Any insight would be welcome.
Hi Joe,
Great story; I can relate! We moved into our place in July 2013. There were some old apple trees here that hadn’t been watered for months and hadn’t been watered well for a few years. I started watering them and . . . bloom!
It’s a common thing for some fruit trees to bloom no matter the time of year after they go through a period of drought or heat stress and then get relief through irrigation or mild weather. I’ve seen it with citrus and pears, too.
What to do with your Fuji? I would try to force it back into a normal cycle. I would remove any bloom it puts out now.
All apples drop leaves late in winter, if at all, in Southern California. My Fuji doesn’t drop all of its leaves almost until winter is over. I’ve never stripped the leaves; I’ve let it follow its delayed schedule. But for yours, I’d be tempted to try stripping it around January if it hadn’t dropped many of its leaves already on its own. I know of people who routinely strip the leaves on their apple trees in winter like this and the trees perform well. Maybe this will help it adjust its schedule.
Thanks for the reply Greg, it gives me more hope than I had!
I’ll do as you say and pull the blooms off now, and the leaves in January if it hasn’t lost them on its own. Fingers crossed!
I’m sure it’s confusing to be a deciduous tree here, especially where I am (Los Osos), so close to the coast. Summer often has lower high temperatures than winter!
Fuji apples blossom in clusters of five. If left they don’t make very good or even edible fruit. I prune to two fruit max, sometimes to one at a branch tip, as shown in your video. I’ve noticed that if I nip the blossoms as soon as they show signs of being pollinated, the tree seems to put out blooms elsewhere. Were they going to bloom there anyway? I have no proof. At least early pruning doesn’t allow the tree to squander energy on growing fruitlets I would prune anyway.
Hi Greg,
Veeeery interesting! I just got done thinning all my stone fruit and apples.
My question is of a different nature: What do you do about Peach Leaf Curl (PLC) on stone fruit? Here is North Pasadena, it’s a bit of a plague. As per Home Orchard and IPM, I finally started spraying, which broke my organic gardener’s heart, but it helped. This past year because of all the rain, I never got around to it. And, it’s baaaaaack.
All my 6 stone fruit are affected to varying degrees. Have you ever had this problem?

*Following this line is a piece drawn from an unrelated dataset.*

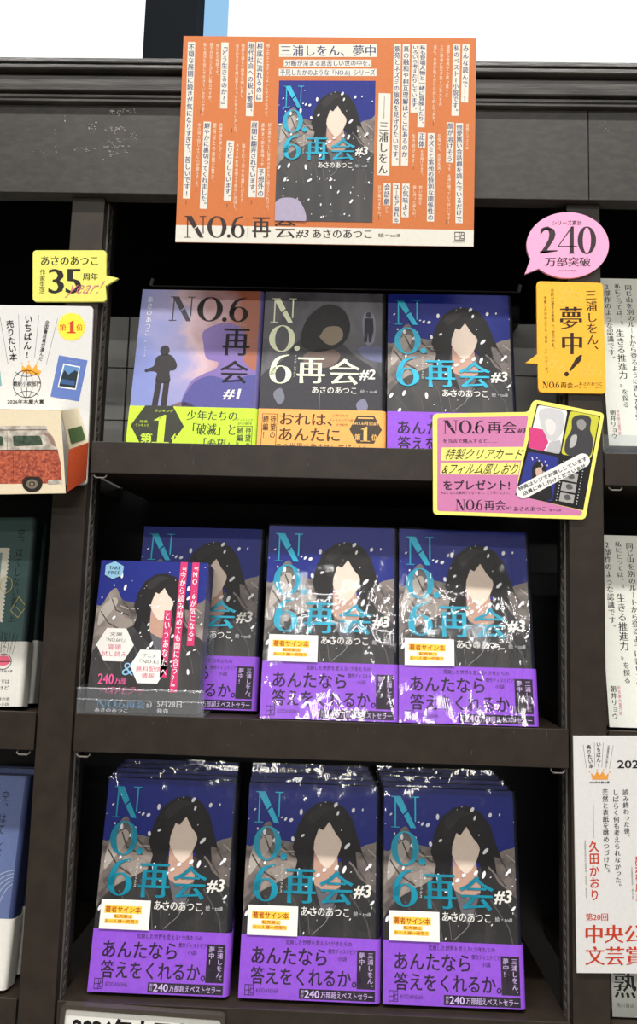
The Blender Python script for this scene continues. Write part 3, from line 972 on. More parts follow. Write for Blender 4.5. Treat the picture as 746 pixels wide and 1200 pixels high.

Thanks so much for any and all advice!
Hi Cara,
I have a funny answer to this one: https://gregalder.com/yardposts/wheres-the-peach-leaf-curl-in-2021/
And: https://gregalder.com/yardposts/spring-happenings-2023/
And, again, how veeeeery interesting! Thanks so much, Greg. Great posts. I always wondered it the weather/rain had anything to do with it….
Thank you for all you do!
I believe the confusion related to fruit thinning is due to having many variables. If a fruit tree is planted in rich soil with proper drainage where the soil is 10 ft in a radius from the trunk with full sun and an inch of rain once a week, it will have the basics to produce the maximum size fruit for its variety and it will be able to support a ton of fruit. Most fruit trees need pruning and shaping for maximum air flow and sunlight as well as structure (short branches to support the fruit load). When soil, sun, water, air flow, etc are limited in some way, fruit size will suffer therefore, thinning fruit will increase size. My statement is based upon my personal experience.